ARM's architecture is still quite firmly stuck with the embedded approach where you get your memory map and peripheral availability at compile time, probably by reading addresses from a manual published by your SoC manufacturer. Usually at early boot there is nothing which will tell you where your RAM is, what peripherals you have and where they are, etc. You either just have to know, or have some non-standard configuration mechanism which tells you.

Things are improving, but slowly. ACPI exists for ARM and is being actively worked on, but isn't widely deployed yet.

2 comments

Don't forget that there was also a huge amount of effort invested in making the PC backwards-compatible for software; although this has (unfortunately, IMHO) become somewhat decreased these days, you can still mostly count on a PC having the same "legacy" devices (8042, 8259, 8254, 8237, MC146818) that behave the same as they did in the AT, despite them being integrated into the chipset now. Those weren't enumerable since this was before PnP, but them being there was a pseudo-standard that software could depend on.

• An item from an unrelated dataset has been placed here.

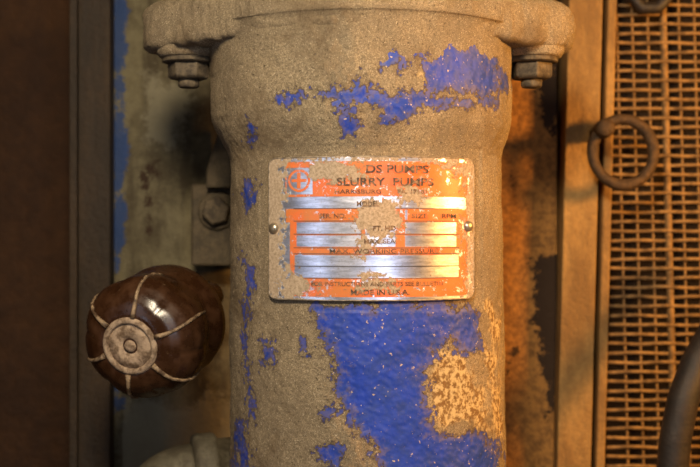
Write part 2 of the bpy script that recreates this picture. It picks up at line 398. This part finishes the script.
fattr(bp,'dark',field([([(536,50),(558,60),(556,130),(545,125)],.15),([(536,250),(562,262),(566,370),(548,420),(542,350)],.15),([(505,320),(520,340),(515,380),(505,390)],-.2),([(505,170),(515,170),(515,190)],-.2),([(130,170),(160,150),(150,240)],-.3)],X,Y,22))
def boxpx(name,pxa,pxb,pya,pyb,d0,d1,mat,parent=None,lean=0.,bev=1.5):
    k=(D+d0)/D; xa,xb=(pxa-350)*k,(pxb-350)*k; za,zb=(233.5-pya)*k,(233.5-pyb)*k
    if pyb>700: zb=-900
    V=[]
    for d in (d0,d1):
        for (x,z) in ((xa,zb),(xb,zb),(xb,za),(xa,za)): V.append(W(x-lean*z/233,d,z))
    F=[(0,1,2,3),(7,6,5,4),(0,4,5,1),(1,5,6,2),(2,6,7,3),(3,7,4,0)]
    ob=mesh_obj(name,V,F,mat,parent,False)
    if bev: bevel(ob,bev)
    return ob
M_TAN=simple('dusty_ochre_steel',(.28,.16,.05),(.15,.08,.025),50,.8,0,.001,300,stretch=(1,1,.4))
M_BEAM=simple('dark_brown_beam',(.022,.013,.006),(.040,.022,.009),60,.7,0,.001,300,stretch=(1,1,.3))
M_WALL=simple('dark_brown_wall',(.045,.017,.004),(.026,.009,.002),15,.85,0,.002,120)
boxpx('steel_channel_post',563,597,-150,730,222,300,M_TAN,None,-6)
boxpx('steel_angle_beam',77,110,-150,730,225,320,M_BEAM)
boxpx('beam_flange_edge',69,77,-150,730,215,320,M_BEAM,bpy.data.objects['steel_angle_beam'])
V=[W(-2600,430,-900),W(2600,430,-900),W(2600,430,1500),W(-2600,430,1500),W(-2600,470,-900),W(2600,470,-900),W(2600,470,1500),W(-2600,470,1500)]
mesh_obj('wall_back',V,[(0,1,2,3),(7,6,5,4),(0,4,5,1),(1,5,6,2),(2,6,7,3),(3,7,4,0)],M_WALL,None,False)
V=[W(-2600,-2600,-900),W(2600,-2600,-900),W(2600,430,-900),W(-2600,430,-900),W(-2600,-2600,-940),W(2600,-2600,-940),W(2600,430,-940),W(-2600,430,-940)]
mesh_obj('floor',V,[(0,1,2,3),(7,6,5,4),(0,4,5,1),(1,5,6,2),(2,6,7,3),(3,7,4,0)],simple('oily_concrete_floor',(.12,.09,.06),(.07,.05,.035),10,.8,0,.002,80),None,False)

# grille
M_GR=simple('dusty_grille_wire',(.26,.15,.055),(.10,.055,.02),160,.75,.1,.0004)
gf=boxpx('ventilation_grille',602,611,-150,730,232,300,M_TAN,None,-6,2)
V=[];F=[]
def addtube(path,r,n=6):
    base=len(V); m=len(path)
    for j,p in enumerate(path):
        t=(path[min(j+1,m-1)]-path[max(j-1,0)]).normalized(); u=Vector((0,1,0)); w=t.cross(u).normalized()
        for i in range(n): a=2*math.pi*i/n; V.append(p+(u*math.cos(a)+w*math.sin(a))*r*S)
    for j in range(m-1):
        for i in range(n): i2=(i+1)%n; F.append((base+j*n+i,base+j*n+i2,base+(j+1)*n+i2,base+(j+1)*n+i))
y=-145.; r_=0
while y<700:
    path=[Vector(P(x,y+.4*math.sin(x/9+r_*math.pi)+.7*noise.noise(Vector((x/40,y/7,1))),262+2.0*math.sin(x/9+r_*math.pi))) for x in np.arange(606,1000,3)]
    addtube(path,2.3); y+=9.4; r_+=1
for k,x in enumerate(np.arange(622,1000,15.5)):
    path=[Vector(P(x+6*(y-233)/233,y,264)) for y in np.arange(-150,731,40)]
    addtube(path,4.6 if k%3==0 and k>0 else 1.6)
mesh_obj('wires',V,F,M_GR,gf)
bk=boxpx('grille_shade_sheet',606,1000,-150,730,300,320,simple('painted_gap_shade',(.016,.008,.003),(.010,.005,.002),80,.9,0,.0005),gf,0,0)  # added dark sheet; its near-black colour stands in for shade between the wires
M_RING=simple('rusted_ring_steel',(.045,.025,.012),(.085,.047,.02),220,.6,.3,.0006)
c=Vector(P(623,152,190)); k=(D+190)/D; path=[];rd=[]
for i in range(64):
    t=2*math.pi*i/64; path.append(c+Vector((math.cos(t)*30.5*k*S,math.sin(t)*.3*12*S,math.sin(t)*33*k*S))); rd.append(6.6+.5*math.sin(3*t))
ring=tube('lifting_eye_ring',path,6,M_RING,None,14,True,rd)
o=raw(597,132,222)
lathe('eye_shank',[(9,-32),(9,0),(11,2),(11,16),(8,22)],(o[0],190,o[2]),(0,-.98,.05),M_RING,ring,20)
M_HOSE=simple('black_rubber',(.014,.011,.009),(.026,.018,.013),120,.5,0,.0003)
hp=[(790,235,150),(745,285,130),(718,325,118),(697,362,108),(683,400,100),(675,440,98),(671,490,98),(672,560,105),(690,680,120),(700,1035,130)]
cp=np.array(hp,float); tq=np.linspace(0,len(hp)-1,90)
tube('black_rubber_hose',[P(*[float(np.interp(q,range(len(hp)),cp[:,i])) for i in range(3)]) for q in tq],17,M_HOSE,None,20)
hp2=[(672,-90,246),(674,-30,246),(670,-6,246),(658,8,246),(642,8,246),(630,-6,246),(626,-30,246),(626,-90,246)]
cp2=np.array(hp2,float); tq=np.linspace(0,len(hp2)-1,40)
tube('hanging_cable',[P(*[float(np.interp(q,range(len(hp2)),cp2[:,i])) for i in range(3)]) for q in tq],7,M_HOSE,gf,14)

# bracket
br=boxpx('mounting_bracket',191,245,184,266,190,248,M_DARK,None,0,3)
V=[P(206,188,170),P(246,188,170),P(246,120,170),P(222,120,170),P(206,170,170)]; n=len(V)
V2=[(v[0],v[1]+60*S,v[2]) for v in V]
g=mesh_obj('gusset',V+V2,[tuple(range(n)),tuple(range(n,2*n))[::-1]]+[(i,n+i,n+(i+1)%n,(i+1)%n) for i in range(n)],M_DARK,br,False); bevel(g,2)
o=raw(217,211,190)
lathe('bolt_washer',[(22,0),(22,4),(20,5)],(o[0],190,o[2]),(0,-1,0),M_DARK,br,32,False)
hexnut('bolt_head',(o[0],185,o[2]),(0,-1,0),17,13,M_BOLT,br,.3)
M_PIPE=simple('galvanised_pipe',(.14,.12,.08),(.07,.056,.036),120,.55,.3,.0005)
o=raw(244,477,60)
pf=lathe('pipe_elbow_fitting',[(38,-14),(38,30),(43,32),(45,36),(45,52),(43,56),(36,58)],(o[0],90,o[2]),(-1,-.25,-.05),M_PIPE,None,48)
pth=[];o2=Vector((o[0],90,o[2]))+Vector((-1,-.25,-.05)).normalized()*56
for q in np.linspace(0,1.5,16):
    pth.append(W(o2.x-48*math.sin(q),o2.y-12*math.sin(q),o2.z-48*(1-math.cos(q))))
pth.append(W(o2.x-50,o2.y-12,-890)); tube('elbow',pth,35,M_PIPE,pf,36)

# ---------- lights
def area(name,px,py,d,size,energy,col,target=(16,-60,0),sy=None):
    l=bpy.data.lights.new(name,'AREA'); l.energy=energy; l.color=col; l.size=size*S
    if sy: l.shape='RECTANGLE'; l.size_y=sy*S
    o=bpy.data.objects.new(name,l); o.location=W(px,d,py); link(o)
    o.rotation_euler=(Vector(W(*target))-Vector(o.location)).to_track_quat('-Z','Y').to_euler(); return o
area('work_light',-80,520,-1000,180,4.7,(1,.84,.60))
area('sodium_lamp',1150,260,-420,180,8.0,(1,.47,.10),(200,100,0))
area('plate_sheen_light',330,20,-1500,160,1.2,(.70,.80,1),(16,0,0),1100)  # added cool area light, tall so the nameplate silver reflects it
area('plate_left_sheen_light',-900,20,-1100,100,.5,(.70,.80,1),(16,0,0),900)  # second added cool strip, for a bluish reflection on the plate's left side
w=bpy.data.worlds.new('dim_workshop'); scene.world=w; w.use_nodes=True
w.node_tree.nodes['Background'].inputs[0].default_value=(1,.55,.2,1); w.node_tree.nodes['Background'].inputs[1].default_value=.05

cam=bpy.data.cameras.new('camera'); co=bpy.data.objects.new('camera',cam); link(co)
co.location=W(0,-D,0); co.rotation_euler=(math.pi/2,0,0); cam.sensor_width=36; cam.lens=36*D/700
cam.clip_start=.01; cam.dof.use_dof=True; cam.dof.focus_distance=(D-110)*S; cam.dof.aperture_fstop=11
scene.camera=co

In contrast, ARM SoCs are extremely diverse, and the only thing they all have in common is an ARM CPU core. There is no one standard for where the peripherals are, how they behave, how the SoC boots, etc. There is no "standard platform" for ARM like there is the PC for x86. The closest "de-facto" platform I can see for smartphones is the Mediatek MT65xx, which is used by the majority of the generic Chinese ones (and some branded ones, like Lenovo).

Additionally, device tree support in the Linux kernel allows many board specific ports to be packaged onto a single kernel, and the bootloader specify which peripherals and their addresses and features are there. Still nowhere near as powerful as ACPI though.